Set the lines down again exactly, first line through the line that contains "except Exception: pass", with no pictures.

++++ Dataset rows ++++

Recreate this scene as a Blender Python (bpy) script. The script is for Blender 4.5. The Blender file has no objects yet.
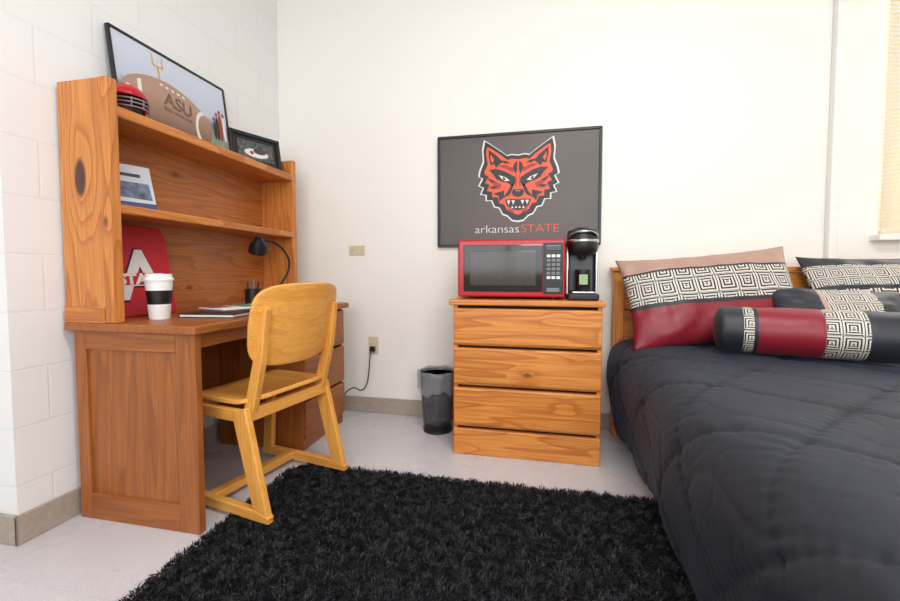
import bpy, bmesh, math, random
import numpy as np
from mathutils import Vector, Matrix, Euler, noise
random.seed(3); np.random.seed(3)
sc = bpy.context.scene
COL = sc.collection
try:
    sc.view_settings.view_transform = 'Standard'
except Exception: pass

# ---------------------------------------------------------------- materials
def srgb(r, g, b):
    def f(c):
        c /= 255.0
        return c/12.92 if c <= .04045 else ((c+.055)/1.055)**2.4
    return (f(r), f(g), f(b), 1)

class NT:
    def __init__(s, name):
        s.m = bpy.data.materials.new(name); s.m.use_nodes = True
        s.t = s.m.node_tree; s.b = s.t.nodes['Principled BSDF']
    def n(s, typ, **kw):
        nd = s.t.nodes.new(typ)
        for k, v in kw.items(): setattr(nd, k, v)
        return nd
    def l(s, a, b): s.t.links.new(a, b)
    def math(s, op, a, b=None, c=None):
        nd = s.n('ShaderNodeMath', operation=op)
        for i, v in enumerate((a, b, c)):
            if v is None: continue
            if isinstance(v, (int, float)): nd.inputs[i].default_value = v
            else: s.l(v, nd.inputs[i])
        return nd.outputs[0]
    def ramp(s, fac, stops):
        nd = s.n('ShaderNodeValToRGB'); e = nd.color_ramp.elements
        while len(e) < len(stops): e.new(.5)
        for i, (p, c) in enumerate(stops):
            e[i].position = p; e[i].color = c
        s.l(fac, nd.inputs[0]); return nd.outputs[0]
    def mix(s, f, a, b, blend='MIX'):
        nd = s.n('ShaderNodeMix', data_type='RGBA', blend_type=blend)
        if isinstance(f, (int, float)): nd.inputs[0].default_value = f
        else: s.l(f, nd.inputs[0])
        for idx, v in ((6, a), (7, b)):
            if isinstance(v, tuple): nd.inputs[idx].default_value = v
            else: s.l(v, nd.inputs[idx])
        return nd.outputs[2]
    def bump(s, h, strength=.2, dist=.01):
        nd = s.n('ShaderNodeBump'); nd.inputs['Strength'].default_value = strength
        nd.inputs['Distance'].default_value = dist
        s.l(h, nd.inputs['Height']); s.l(nd.outputs[0], s.b.inputs['Normal'])
    def noise(s, vec, scale, detail=3, rough=.5):
        nd = s.n('ShaderNodeTexNoise'); nd.inputs['Scale'].default_value = scale
        nd.inputs['Detail'].default_value = detail; nd.inputs['Roughness'].default_value = rough
        if vec is not None: s.l(vec, nd.inputs['Vector'])
        return nd.outputs[0]

def plain(name, col, rough=.5, metal=0, nscale=40, namt=.06, bump=0, **kw):
    t = NT(name)
    tc = t.n('ShaderNodeTexCoord').outputs['Object']
    nf = t.noise(tc, nscale, 3)
    d = tuple(c*(1-namt*2) for c in col[:3])+(1,)
    h = tuple(min(1, c*(1+namt)) for c in col[:3])+(1,)
    t.l(t.ramp(nf, [(.3, d), (.7, h)]), t.b.inputs['Base Color'])
    t.b.inputs['Roughness'].default_value = rough
    t.b.inputs['Metallic'].default_value = metal
    for k, v in kw.items(): t.b.inputs[k].default_value = v
    if bump: t.bump(nf, bump, .005)
    return t.m

def wood(name, light, dark, axis='X', rough=.42, knots=True, knot=None, rings=13.0, along=.5, ringamt=.8, knotcol=(74, 34, 14)):
    t = NT(name)
    tc = t.n('ShaderNodeTexCoord').outputs['Object']
    oi = t.n('ShaderNodeObjectInfo').outputs['Random']
    off = t.n('ShaderNodeCombineXYZ')
    r = t.math('MULTIPLY', oi, 7.0)
    for i in range(3): t.l(r, off.inputs[i])
    add = t.n('ShaderNodeVectorMath', operation='ADD'); t.l(tc, add.inputs[0]); t.l(off.outputs[0], add.inputs[1])
    mp = t.n('ShaderNodeMapping'); t.l(add.outputs[0], mp.inputs['Vector'])
    s = [6.0, 6.0, 6.0]; s['XYZ'.index(axis)] = along
    mp.inputs['Scale'].default_value = s
    vec = mp.outputs[0]
    base = t.noise(vec, 1.0, 2, .45)
    kn = None
    if knots:
        mk = t.n('ShaderNodeMapping'); t.l(add.outputs[0], mk.inputs['Vector'])
        ks = [6.0, 6.0, 6.0]; ks['XYZ'.index(axis)] = 3.2
        mk.inputs['Scale'].default_value = ks
        vo = t.n('ShaderNodeTexVoronoi'); vo.inputs['Scale'].default_value = 1.0
        t.l(mk.outputs[0], vo.inputs['Vector'])
        kn = vo.outputs['Distance']
        infl = t.math('MULTIPLY', t.math('SUBTRACT', 1.0, t.math('MINIMUM', t.math('MULTIPLY', kn, 2.8), 1.0)), .08)
        base = t.math('ADD', base, infl)
    if knot:
        ds = t.n('ShaderNodeVectorMath', operation='SUBTRACT'); t.l(tc, ds.inputs[0]); ds.inputs[1].default_value = knot[0]
        ms = t.n('ShaderNodeVectorMath', operation='MULTIPLY'); t.l(ds.outputs[0], ms.inputs[0]); ms.inputs[1].default_value = knot[1]
        ln = t.n('ShaderNodeVectorMath', operation='LENGTH'); t.l(ms.outputs[0], ln.inputs[0])
        kd = ln.outputs['Value']
        base = t.math('ADD', base, t.math('MULTIPLY', t.math('SUBTRACT', 1.0, t.math('MINIMUM', t.math('MULTIPLY', kd, .3), 1.0)), .2))
    rg_ = t.math('FRACT', t.math('MULTIPLY', base, rings))
    mid = tuple((a*.6+b*.4) for a, b in zip(light, dark))
    c = t.ramp(rg_, [(0, (0, 0, 0, 1)), (.6, (.3, .3, .3, 1)), (.9, (1, 1, 1, 1)), (1, (0, 0, 0, 1))])
    c = t.mix(t.math('MULTIPLY', c, ringamt), light, dark)
    mf = t.n('ShaderNodeMapping'); t.l(add.outputs[0], mf.inputs['Vector'])
    fs = [150.0]*3; fs['XYZ'.index(axis)] = 4.0
    mf.inputs['Scale'].default_value = fs
    fib = t.noise(mf.outputs[0], 1.0, 3)
    ff = t.ramp(fib, [(.35, (.75, .75, .75, 1)), (.6, (0, 0, 0, 1))])
    c = t.mix(t.math('MULTIPLY', ff, .7), c, dark)
    patch = t.noise(add.outputs[0], 3.0, 2)
    c = t.mix(t.math('MULTIPLY', patch, .25), c, mid)
    if kn is not None:
        kf = t.ramp(kn, [(.04, (1, 1, 1, 1)), (.10, (0, 0, 0, 1))])
        c = t.mix(t.math('MULTIPLY', kf, .8), c, srgb(*knotcol))
    if knot:
        kf = t.ramp(kd, [(.7, (1, 1, 1, 1)), (1.0, (0, 0, 0, 1))])
        c = t.mix(t.math('MULTIPLY', kf, .93), c, srgb(52, 28, 26))
    t.l(c, t.b.inputs['Base Color'])
    t.b.inputs['Roughness'].default_value = rough
    t.b.inputs['Coat Weight'].default_value = .12
    t.b.inputs['Coat Roughness'].default_value = .3
    t.bump(fib, .08, .002)
    return t.m

def woods(pref, light, dark, **kw):
    return {a: wood(pref+'_'+a, srgb(*light), srgb(*dark), a, **kw) for a in 'XYZ'}

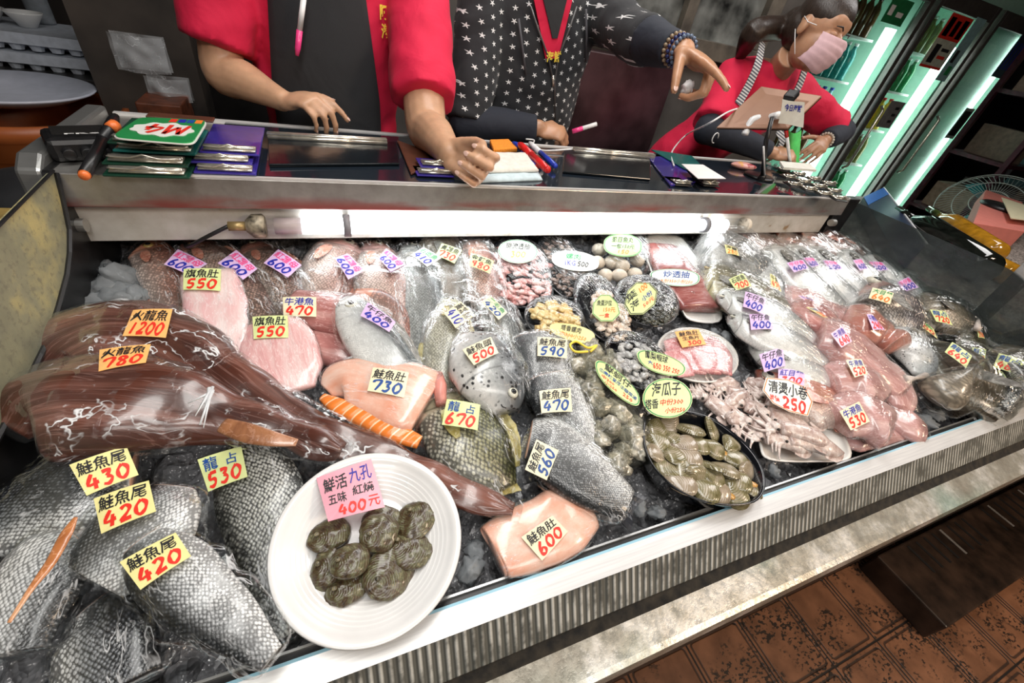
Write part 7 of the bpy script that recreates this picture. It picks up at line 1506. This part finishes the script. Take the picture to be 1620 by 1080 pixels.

++++

The completed task.
Recreate this scene as a Blender Python (bpy) script. The script is for Blender 4.5. The Blender file has no objects yet.
import bpy, bmesh, math, random
import numpy as np
from mathutils import Vector, Matrix, Euler, noise
random.seed(3); np.random.seed(3)
sc = bpy.context.scene
COL = sc.collection
try:
    sc.view_settings.view_transform = 'Standard'
except Exception: pass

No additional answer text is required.